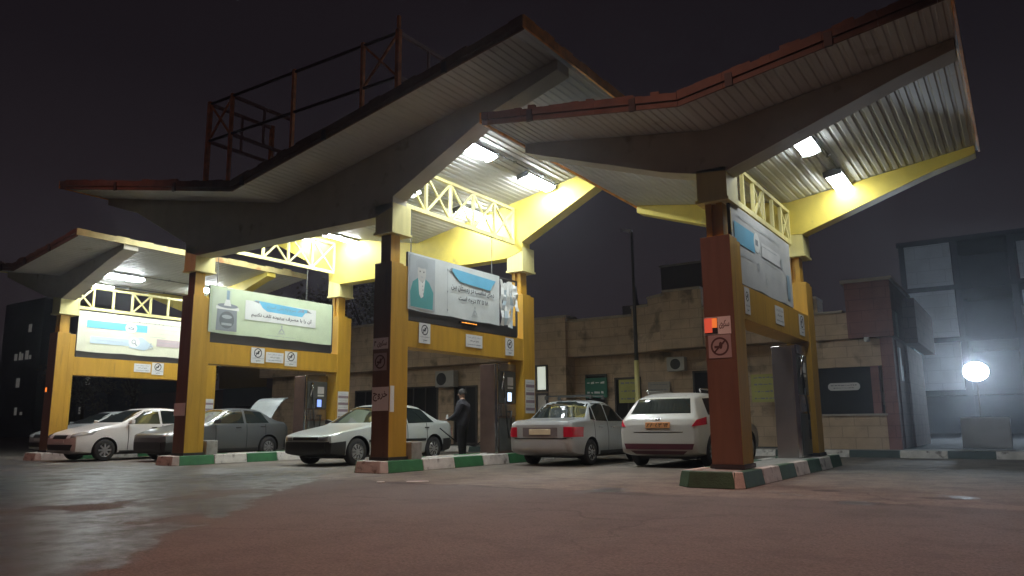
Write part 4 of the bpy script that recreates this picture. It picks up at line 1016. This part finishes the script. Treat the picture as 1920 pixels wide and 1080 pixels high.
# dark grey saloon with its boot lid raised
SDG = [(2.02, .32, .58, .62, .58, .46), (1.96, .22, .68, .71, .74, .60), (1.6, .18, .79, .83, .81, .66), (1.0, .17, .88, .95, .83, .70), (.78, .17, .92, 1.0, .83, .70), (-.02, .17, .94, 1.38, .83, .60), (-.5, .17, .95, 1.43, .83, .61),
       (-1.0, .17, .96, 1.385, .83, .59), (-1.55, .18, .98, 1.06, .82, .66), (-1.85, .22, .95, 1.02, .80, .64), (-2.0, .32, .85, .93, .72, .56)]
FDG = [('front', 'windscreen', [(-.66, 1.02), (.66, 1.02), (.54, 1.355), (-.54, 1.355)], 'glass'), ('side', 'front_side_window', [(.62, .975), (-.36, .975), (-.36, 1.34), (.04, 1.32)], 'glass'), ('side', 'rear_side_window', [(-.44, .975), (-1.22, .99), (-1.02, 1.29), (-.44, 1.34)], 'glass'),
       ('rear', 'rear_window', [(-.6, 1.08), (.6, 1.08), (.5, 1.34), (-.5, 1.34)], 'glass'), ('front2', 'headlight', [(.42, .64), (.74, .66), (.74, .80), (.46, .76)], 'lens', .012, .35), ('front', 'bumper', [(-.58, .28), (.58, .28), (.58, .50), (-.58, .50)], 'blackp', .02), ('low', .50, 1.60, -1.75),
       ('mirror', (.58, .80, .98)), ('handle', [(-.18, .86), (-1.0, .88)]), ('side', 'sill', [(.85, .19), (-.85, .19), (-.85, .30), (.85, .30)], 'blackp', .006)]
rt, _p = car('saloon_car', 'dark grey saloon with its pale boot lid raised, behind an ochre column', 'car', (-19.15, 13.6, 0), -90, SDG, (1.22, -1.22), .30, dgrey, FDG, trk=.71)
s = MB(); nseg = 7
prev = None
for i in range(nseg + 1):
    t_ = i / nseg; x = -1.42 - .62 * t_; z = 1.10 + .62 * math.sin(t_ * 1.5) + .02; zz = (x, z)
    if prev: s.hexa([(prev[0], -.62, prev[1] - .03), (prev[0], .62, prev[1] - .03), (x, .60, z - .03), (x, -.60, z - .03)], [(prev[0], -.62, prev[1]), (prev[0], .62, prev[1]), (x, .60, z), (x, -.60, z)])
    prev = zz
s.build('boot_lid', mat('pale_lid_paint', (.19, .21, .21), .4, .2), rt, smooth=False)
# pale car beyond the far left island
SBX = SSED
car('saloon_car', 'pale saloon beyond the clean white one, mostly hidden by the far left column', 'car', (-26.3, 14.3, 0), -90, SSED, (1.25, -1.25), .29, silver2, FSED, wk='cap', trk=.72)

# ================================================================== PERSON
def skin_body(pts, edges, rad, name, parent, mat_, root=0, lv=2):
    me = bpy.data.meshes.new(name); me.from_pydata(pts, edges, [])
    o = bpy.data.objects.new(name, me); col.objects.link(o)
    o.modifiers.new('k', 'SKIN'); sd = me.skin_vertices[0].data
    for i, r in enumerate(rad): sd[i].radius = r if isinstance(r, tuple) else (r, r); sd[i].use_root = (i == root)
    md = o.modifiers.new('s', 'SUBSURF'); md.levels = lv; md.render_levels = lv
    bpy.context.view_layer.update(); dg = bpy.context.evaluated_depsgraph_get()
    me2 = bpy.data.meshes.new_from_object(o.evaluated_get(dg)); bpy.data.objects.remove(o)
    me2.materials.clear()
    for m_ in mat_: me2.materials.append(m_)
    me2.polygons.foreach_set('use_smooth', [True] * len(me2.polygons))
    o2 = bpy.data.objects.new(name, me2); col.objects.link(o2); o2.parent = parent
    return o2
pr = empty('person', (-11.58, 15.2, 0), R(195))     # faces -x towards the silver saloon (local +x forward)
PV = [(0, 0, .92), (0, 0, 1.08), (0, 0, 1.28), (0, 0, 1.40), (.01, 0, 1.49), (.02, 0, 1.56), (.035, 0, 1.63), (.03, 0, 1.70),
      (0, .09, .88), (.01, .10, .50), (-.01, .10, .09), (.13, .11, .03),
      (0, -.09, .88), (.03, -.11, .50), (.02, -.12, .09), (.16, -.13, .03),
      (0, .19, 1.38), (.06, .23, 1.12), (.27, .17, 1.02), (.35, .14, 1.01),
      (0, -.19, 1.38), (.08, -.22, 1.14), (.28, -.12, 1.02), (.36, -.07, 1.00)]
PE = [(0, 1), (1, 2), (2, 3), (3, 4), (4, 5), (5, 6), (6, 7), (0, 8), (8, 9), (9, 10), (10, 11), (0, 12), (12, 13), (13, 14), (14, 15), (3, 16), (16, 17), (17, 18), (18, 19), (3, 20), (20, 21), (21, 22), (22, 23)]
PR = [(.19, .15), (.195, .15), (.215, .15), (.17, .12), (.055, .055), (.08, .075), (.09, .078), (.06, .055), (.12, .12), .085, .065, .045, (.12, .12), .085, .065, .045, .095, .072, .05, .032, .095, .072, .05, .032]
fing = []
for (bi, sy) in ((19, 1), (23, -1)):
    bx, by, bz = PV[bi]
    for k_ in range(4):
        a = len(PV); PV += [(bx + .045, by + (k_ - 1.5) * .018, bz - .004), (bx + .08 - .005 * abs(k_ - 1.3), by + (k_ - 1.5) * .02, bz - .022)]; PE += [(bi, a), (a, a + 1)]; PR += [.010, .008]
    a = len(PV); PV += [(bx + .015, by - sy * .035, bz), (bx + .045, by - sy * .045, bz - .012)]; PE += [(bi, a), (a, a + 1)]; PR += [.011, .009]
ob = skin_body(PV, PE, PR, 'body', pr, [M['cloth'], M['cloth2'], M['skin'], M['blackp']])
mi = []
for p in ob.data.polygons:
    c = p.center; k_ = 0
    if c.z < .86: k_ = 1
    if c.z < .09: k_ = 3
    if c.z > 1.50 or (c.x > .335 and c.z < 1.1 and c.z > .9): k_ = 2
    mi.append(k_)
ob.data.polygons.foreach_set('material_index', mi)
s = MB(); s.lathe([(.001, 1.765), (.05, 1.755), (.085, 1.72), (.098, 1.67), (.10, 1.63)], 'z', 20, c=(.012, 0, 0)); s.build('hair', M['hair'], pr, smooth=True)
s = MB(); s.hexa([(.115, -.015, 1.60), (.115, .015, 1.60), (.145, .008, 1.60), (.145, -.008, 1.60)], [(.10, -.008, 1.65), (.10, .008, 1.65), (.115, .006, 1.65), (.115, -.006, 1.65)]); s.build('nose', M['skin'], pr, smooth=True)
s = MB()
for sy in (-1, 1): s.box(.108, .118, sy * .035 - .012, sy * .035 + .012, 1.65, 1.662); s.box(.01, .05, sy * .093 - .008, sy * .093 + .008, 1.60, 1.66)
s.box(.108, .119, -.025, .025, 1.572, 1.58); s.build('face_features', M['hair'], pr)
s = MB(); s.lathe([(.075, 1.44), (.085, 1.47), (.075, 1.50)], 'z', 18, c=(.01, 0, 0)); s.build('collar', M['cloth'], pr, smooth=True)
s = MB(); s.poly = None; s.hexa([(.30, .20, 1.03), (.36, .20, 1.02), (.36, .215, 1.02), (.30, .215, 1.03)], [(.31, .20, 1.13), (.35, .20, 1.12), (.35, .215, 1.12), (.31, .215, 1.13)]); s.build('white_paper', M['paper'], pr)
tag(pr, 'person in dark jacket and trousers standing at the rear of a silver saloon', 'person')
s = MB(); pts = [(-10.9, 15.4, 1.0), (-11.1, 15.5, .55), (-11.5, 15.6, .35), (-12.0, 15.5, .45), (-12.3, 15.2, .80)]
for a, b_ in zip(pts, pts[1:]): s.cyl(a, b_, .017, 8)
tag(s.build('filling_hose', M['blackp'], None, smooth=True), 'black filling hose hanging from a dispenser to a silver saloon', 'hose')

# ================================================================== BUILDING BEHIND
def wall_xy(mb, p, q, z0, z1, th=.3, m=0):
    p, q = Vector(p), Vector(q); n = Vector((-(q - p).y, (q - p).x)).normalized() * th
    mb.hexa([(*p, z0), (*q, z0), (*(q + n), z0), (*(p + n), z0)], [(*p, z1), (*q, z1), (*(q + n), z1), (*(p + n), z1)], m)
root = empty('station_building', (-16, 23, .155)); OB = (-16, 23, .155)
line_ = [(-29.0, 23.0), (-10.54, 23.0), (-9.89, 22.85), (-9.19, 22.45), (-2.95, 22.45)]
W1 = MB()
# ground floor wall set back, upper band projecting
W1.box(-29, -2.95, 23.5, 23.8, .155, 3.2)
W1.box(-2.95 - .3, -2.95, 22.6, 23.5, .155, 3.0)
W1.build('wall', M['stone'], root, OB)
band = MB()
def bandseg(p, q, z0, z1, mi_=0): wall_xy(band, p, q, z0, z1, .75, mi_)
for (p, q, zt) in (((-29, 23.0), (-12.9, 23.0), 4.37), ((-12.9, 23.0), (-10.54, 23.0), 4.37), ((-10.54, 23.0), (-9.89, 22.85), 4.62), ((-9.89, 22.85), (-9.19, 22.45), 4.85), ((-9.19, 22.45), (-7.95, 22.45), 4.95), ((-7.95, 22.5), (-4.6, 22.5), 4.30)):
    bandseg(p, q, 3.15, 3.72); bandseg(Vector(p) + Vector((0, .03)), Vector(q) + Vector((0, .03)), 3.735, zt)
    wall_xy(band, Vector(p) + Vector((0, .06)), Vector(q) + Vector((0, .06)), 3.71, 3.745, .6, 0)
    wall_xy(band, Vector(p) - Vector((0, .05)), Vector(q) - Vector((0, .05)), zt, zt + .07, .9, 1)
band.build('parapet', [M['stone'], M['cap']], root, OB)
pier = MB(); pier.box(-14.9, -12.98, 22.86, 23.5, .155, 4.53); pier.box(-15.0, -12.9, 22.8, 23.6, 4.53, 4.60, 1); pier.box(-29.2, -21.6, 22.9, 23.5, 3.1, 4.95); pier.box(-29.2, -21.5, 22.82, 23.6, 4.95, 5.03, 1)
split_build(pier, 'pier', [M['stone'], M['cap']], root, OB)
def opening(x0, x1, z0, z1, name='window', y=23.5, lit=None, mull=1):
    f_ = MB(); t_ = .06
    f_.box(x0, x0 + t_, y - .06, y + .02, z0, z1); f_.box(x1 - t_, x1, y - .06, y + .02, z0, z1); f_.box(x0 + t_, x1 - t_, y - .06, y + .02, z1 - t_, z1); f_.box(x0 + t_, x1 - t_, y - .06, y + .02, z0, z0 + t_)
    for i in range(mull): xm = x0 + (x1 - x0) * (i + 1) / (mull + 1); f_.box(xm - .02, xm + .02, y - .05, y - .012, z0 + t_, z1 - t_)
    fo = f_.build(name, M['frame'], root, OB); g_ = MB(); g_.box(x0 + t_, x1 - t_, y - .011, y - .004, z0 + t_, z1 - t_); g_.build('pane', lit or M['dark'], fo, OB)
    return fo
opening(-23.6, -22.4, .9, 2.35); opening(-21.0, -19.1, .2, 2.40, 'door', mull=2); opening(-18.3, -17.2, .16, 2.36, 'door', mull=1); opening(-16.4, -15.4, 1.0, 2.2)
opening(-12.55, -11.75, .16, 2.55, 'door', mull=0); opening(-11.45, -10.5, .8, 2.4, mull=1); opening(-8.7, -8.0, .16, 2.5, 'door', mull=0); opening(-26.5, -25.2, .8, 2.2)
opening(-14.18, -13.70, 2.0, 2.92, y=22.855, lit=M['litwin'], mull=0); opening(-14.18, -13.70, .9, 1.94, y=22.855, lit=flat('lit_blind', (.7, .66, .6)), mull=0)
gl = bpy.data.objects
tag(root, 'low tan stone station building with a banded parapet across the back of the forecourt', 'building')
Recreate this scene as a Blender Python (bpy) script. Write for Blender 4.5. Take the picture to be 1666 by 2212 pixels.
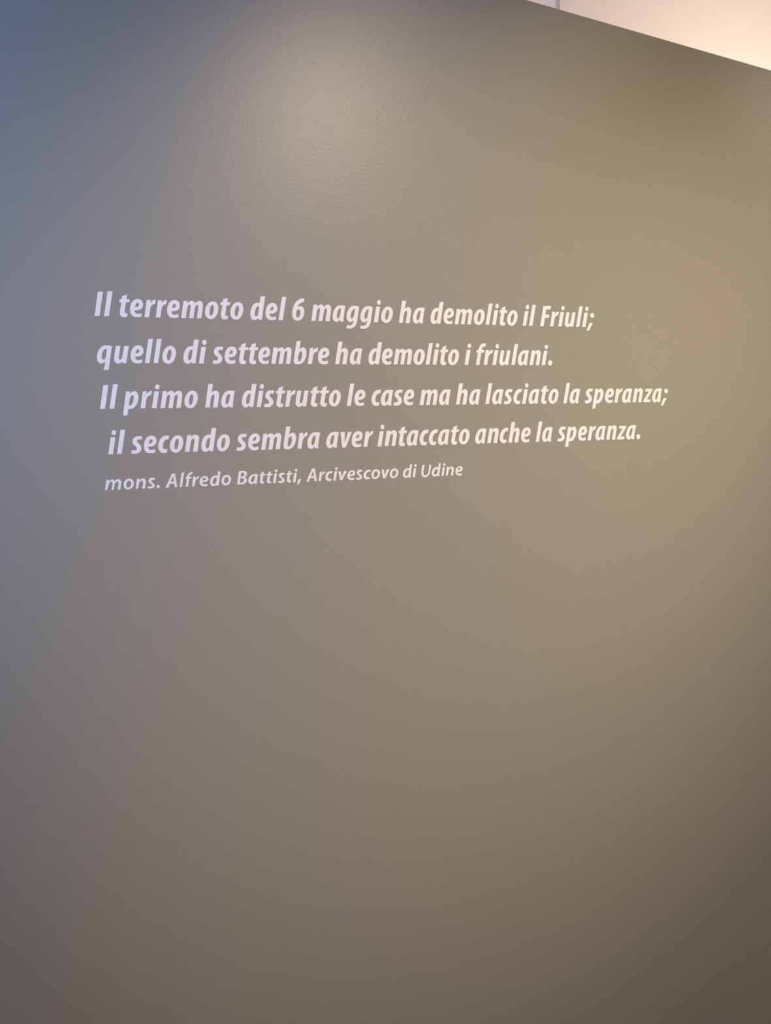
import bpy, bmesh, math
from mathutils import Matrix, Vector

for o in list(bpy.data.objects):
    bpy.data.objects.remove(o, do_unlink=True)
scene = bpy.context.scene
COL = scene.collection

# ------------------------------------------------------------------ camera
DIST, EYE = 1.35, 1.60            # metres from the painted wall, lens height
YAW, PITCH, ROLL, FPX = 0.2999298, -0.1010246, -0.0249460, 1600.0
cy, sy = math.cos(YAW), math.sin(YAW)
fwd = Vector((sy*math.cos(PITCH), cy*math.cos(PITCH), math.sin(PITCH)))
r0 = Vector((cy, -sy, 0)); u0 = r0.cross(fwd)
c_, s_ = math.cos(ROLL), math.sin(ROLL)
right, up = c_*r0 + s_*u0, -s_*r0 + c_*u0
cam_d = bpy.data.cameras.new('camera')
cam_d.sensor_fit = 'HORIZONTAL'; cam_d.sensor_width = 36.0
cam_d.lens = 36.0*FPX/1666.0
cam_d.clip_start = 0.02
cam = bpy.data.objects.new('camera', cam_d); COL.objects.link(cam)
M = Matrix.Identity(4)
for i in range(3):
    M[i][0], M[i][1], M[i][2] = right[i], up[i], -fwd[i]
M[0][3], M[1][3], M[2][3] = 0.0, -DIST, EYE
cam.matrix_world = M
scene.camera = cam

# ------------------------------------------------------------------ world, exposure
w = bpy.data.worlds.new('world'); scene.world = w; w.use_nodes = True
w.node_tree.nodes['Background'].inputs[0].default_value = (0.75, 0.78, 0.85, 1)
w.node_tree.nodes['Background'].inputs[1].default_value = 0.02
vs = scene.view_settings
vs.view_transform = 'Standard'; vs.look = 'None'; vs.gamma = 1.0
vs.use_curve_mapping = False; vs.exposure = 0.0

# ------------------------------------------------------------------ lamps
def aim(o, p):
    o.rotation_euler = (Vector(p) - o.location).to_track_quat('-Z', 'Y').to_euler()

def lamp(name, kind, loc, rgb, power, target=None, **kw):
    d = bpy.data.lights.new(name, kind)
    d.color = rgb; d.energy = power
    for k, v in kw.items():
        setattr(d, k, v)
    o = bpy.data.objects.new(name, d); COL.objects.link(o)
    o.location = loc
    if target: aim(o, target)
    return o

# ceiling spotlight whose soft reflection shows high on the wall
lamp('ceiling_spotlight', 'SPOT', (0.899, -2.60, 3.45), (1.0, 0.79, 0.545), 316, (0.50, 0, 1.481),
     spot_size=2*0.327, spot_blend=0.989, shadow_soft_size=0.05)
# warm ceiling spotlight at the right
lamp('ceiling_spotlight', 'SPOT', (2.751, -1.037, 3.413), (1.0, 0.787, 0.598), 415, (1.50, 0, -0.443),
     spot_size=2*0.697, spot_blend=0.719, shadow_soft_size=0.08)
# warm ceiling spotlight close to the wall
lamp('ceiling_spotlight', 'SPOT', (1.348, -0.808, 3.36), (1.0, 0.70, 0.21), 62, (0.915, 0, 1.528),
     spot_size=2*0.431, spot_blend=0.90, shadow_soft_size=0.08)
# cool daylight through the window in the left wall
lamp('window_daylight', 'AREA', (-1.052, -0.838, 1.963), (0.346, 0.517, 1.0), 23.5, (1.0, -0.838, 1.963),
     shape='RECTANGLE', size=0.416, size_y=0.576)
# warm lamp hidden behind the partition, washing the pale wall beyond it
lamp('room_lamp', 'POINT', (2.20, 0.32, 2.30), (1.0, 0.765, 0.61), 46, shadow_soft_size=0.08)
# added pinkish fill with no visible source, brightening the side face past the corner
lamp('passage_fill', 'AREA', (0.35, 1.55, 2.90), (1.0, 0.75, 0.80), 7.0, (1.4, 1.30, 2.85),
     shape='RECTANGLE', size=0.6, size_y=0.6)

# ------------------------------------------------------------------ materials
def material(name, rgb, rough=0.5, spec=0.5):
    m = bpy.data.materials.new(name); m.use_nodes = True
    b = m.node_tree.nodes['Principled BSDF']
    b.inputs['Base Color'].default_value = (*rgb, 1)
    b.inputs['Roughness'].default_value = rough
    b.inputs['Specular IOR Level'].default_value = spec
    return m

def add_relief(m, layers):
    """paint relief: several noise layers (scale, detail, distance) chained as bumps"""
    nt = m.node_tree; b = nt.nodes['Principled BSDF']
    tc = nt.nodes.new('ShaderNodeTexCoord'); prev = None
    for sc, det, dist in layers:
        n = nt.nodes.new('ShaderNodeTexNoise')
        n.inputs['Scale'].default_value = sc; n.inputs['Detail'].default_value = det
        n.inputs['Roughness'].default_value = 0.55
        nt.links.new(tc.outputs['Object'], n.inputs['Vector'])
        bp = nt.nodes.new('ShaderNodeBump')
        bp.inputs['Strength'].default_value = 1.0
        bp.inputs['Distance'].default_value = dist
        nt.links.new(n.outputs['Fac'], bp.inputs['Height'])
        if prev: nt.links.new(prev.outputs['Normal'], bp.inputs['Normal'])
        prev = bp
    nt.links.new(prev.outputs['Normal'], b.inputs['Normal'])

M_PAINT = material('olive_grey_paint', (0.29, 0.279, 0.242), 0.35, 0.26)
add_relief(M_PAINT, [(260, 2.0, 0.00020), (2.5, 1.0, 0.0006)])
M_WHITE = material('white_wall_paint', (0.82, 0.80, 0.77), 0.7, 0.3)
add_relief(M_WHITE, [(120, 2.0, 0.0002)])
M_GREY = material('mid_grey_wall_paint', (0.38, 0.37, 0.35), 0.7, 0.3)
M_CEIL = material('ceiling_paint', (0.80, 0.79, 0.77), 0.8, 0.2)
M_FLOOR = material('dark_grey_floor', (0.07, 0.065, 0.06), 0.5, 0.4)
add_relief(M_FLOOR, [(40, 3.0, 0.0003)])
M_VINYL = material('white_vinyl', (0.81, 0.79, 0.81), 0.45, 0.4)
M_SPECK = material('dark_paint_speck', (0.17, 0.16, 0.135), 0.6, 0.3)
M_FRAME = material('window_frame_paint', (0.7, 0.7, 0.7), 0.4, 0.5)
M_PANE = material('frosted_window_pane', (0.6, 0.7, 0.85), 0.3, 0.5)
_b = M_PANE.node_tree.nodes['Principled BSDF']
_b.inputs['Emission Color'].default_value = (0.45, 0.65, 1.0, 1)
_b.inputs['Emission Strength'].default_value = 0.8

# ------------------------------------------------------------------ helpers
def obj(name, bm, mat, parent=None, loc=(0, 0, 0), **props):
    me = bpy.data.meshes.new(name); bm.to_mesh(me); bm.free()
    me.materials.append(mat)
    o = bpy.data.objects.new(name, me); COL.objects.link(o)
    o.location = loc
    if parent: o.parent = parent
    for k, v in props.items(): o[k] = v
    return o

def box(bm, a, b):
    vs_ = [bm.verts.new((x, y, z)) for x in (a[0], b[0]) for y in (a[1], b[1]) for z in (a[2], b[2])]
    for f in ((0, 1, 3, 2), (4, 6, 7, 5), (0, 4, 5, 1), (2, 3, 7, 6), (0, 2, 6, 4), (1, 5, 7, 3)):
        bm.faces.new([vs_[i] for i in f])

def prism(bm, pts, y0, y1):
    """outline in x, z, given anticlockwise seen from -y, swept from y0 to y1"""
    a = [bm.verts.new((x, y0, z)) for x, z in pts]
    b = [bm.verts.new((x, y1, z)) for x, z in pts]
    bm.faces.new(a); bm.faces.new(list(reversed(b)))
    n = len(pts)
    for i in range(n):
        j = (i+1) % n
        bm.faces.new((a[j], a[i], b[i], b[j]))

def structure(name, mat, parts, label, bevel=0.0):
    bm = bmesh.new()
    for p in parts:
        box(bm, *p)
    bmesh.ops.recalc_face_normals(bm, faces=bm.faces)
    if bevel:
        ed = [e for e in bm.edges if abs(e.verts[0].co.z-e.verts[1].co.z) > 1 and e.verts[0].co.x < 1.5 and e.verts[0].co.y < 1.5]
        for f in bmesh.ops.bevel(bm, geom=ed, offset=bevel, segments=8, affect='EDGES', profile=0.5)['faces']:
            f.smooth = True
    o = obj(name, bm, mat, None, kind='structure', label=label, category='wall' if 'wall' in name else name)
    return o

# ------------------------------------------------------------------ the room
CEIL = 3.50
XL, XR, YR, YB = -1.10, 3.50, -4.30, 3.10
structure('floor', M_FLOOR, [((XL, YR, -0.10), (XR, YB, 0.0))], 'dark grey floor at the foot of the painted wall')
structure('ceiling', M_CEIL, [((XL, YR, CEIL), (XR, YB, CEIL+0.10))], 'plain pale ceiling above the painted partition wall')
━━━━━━
### EXERCISE AIM:
Take the lines from the one holding "Recreate this scene" to the one holding "scene.camera = cam", both lines included, and give them again exactly, with no pictures.

### EXPECTED ANSWER:
Recreate this scene as a Blender Python (bpy) script. Write for Blender 4.5. Take the picture to be 1666 by 2212 pixels.
import bpy, bmesh, math
from mathutils import Matrix, Vector

for o in list(bpy.data.objects):
    bpy.data.objects.remove(o, do_unlink=True)
scene = bpy.context.scene
COL = scene.collection

# ------------------------------------------------------------------ camera
DIST, EYE = 1.35, 1.60            # metres from the painted wall, lens height
YAW, PITCH, ROLL, FPX = 0.2999298, -0.1010246, -0.0249460, 1600.0
cy, sy = math.cos(YAW), math.sin(YAW)
fwd = Vector((sy*math.cos(PITCH), cy*math.cos(PITCH), math.sin(PITCH)))
r0 = Vector((cy, -sy, 0)); u0 = r0.cross(fwd)
c_, s_ = math.cos(ROLL), math.sin(ROLL)
right, up = c_*r0 + s_*u0, -s_*r0 + c_*u0
cam_d = bpy.data.cameras.new('camera')
cam_d.sensor_fit = 'HORIZONTAL'; cam_d.sensor_width = 36.0
cam_d.lens = 36.0*FPX/1666.0
cam_d.clip_start = 0.02
cam = bpy.data.objects.new('camera', cam_d); COL.objects.link(cam)
M = Matrix.Identity(4)
for i in range(3):
    M[i][0], M[i][1], M[i][2] = right[i], up[i], -fwd[i]
M[0][3], M[1][3], M[2][3] = 0.0, -DIST, EYE
cam.matrix_world = M
scene.camera = cam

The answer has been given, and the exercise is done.